▸ What to produce
Skipping all pictures, set down the lines of the listing from the first through the one with "R = math.radians".

▸ Source excerpt
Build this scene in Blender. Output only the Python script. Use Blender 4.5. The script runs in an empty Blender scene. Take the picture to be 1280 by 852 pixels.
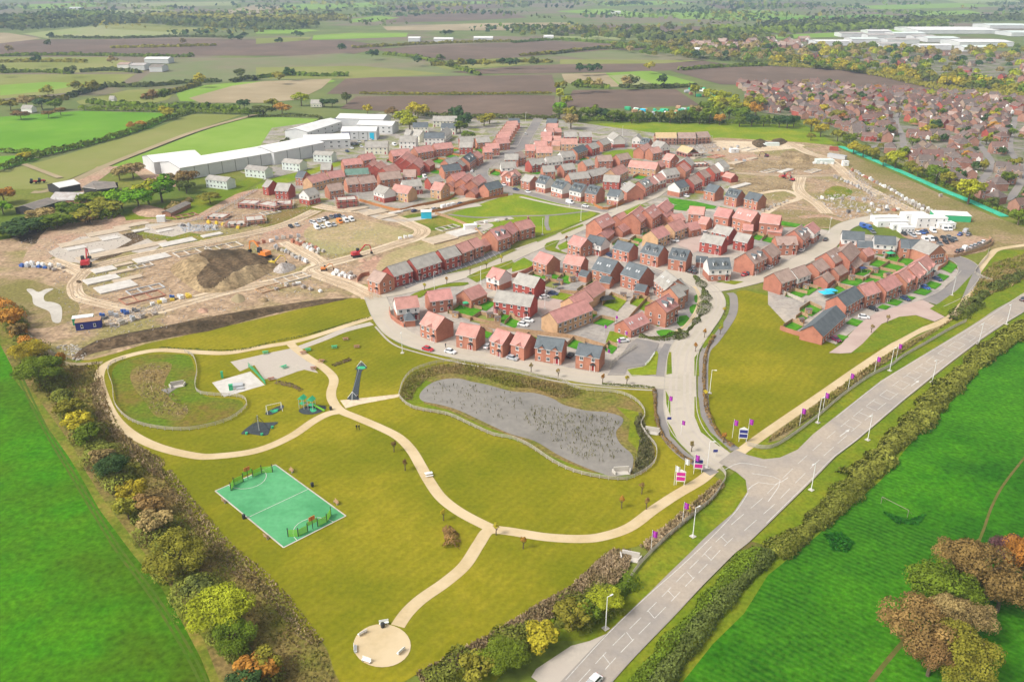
import bpy, bmesh, math, random
import numpy as np
from mathutils import Vector, Matrix
from mathutils.geometry import tessellate_polygon
random.seed(7); RNG = np.random.default_rng(7)
S = bpy.context.scene
COL = S.collection
D = bpy.data
R = math.radians

# ---------------------------------------------------------------- camera, sky, sun, exposure
FPX, HOR, CAMZ = 1040.0, -35.0, 120.0            # focal length in photo pixels, horizon row, height of the drone
PITCH = math.atan((426 - HOR) / FPX)
cam = D.cameras.new('camera'); cam.sensor_width = 36; cam.lens = 36 * FPX / 1280
cam.clip_start = 1; cam.clip_end = 40000
camo = D.objects.new('camera', cam); COL.objects.link(camo)
camo.location = (0, 0, CAMZ); camo.rotation_euler = (math.pi/2 - PITCH, 0, 0)
S.camera = camo
HAZE = 0.00013
SUN_EL, SUN_AZ = R(46), R(-62)                     # sun high, from the left and a little behind the drone
world = D.worlds.new('World'); S.world = world; world.use_nodes = True
nt = world.node_tree; bg = nt.nodes['Background']
sky = nt.nodes.new('ShaderNodeTexSky'); sky.sky_type = 'NISHITA'; sky.sun_disc = False
sky.sun_elevation = SUN_EL; sky.dust_density = 4.0; sky.ozone_density = 1.0; sky.air_density = 1.0
hs = nt.nodes.new('ShaderNodeHueSaturation'); hs.inputs['Saturation'].default_value = 0.12
nt.links.new(sky.outputs[0], hs.inputs['Color']); nt.links.new(hs.outputs[0], bg.inputs[0])
bg.inputs[1].default_value = 0.118
sd = Vector((math.sin(R(-115)) * math.cos(SUN_EL), math.cos(R(-115)) * math.cos(SUN_EL), math.sin(SUN_EL)))
sky.sun_rotation = math.atan2(sd.x, sd.y)
sun = D.lights.new('sun', 'SUN'); sun.energy = 1.7; sun.angle = R(15); sun.color = (1, .94, .84)
suno = D.objects.new('sun', sun); COL.objects.link(suno)
suno.rotation_euler = sd.to_track_quat('Z', 'Y').to_euler()
S.view_settings.view_transform = 'Standard'; S.view_settings.look = 'None'
S.view_settings.gamma = 1; S.view_settings.exposure = 0.7
S.cycles.max_bounces = 4; S.cycles.volume_bounces = 0; S.cycles.use_denoising = True

# ---------------------------------------------------------------- helpers
cP, sP = math.cos(PITCH), math.sin(PITCH)
def G(px, py, z=0.0):
    """the place on the level z that lies along a sight line of the survey photograph"""
    u = (px - 640) / FPX; v = (426 - py) / FPX
    t = (z - CAMZ) / (-sP + v * cP)
    return Vector((u * t, (cP + v * sP) * t))
def gp(pts, z=0.0): return [G(x, y, z) for x, y in pts]
def ppm(py):
    """pixels per metre, sideways, at a ground row"""
    g = G(640, py); return FPX / (g.y * cP + CAMZ * sP)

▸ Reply
Build this scene in Blender. Output only the Python script. Use Blender 4.5. The script runs in an empty Blender scene. Take the picture to be 1280 by 852 pixels.
import bpy, bmesh, math, random
import numpy as np
from mathutils import Vector, Matrix
from mathutils.geometry import tessellate_polygon
random.seed(7); RNG = np.random.default_rng(7)
S = bpy.context.scene
COL = S.collection
D = bpy.data
R = math.radians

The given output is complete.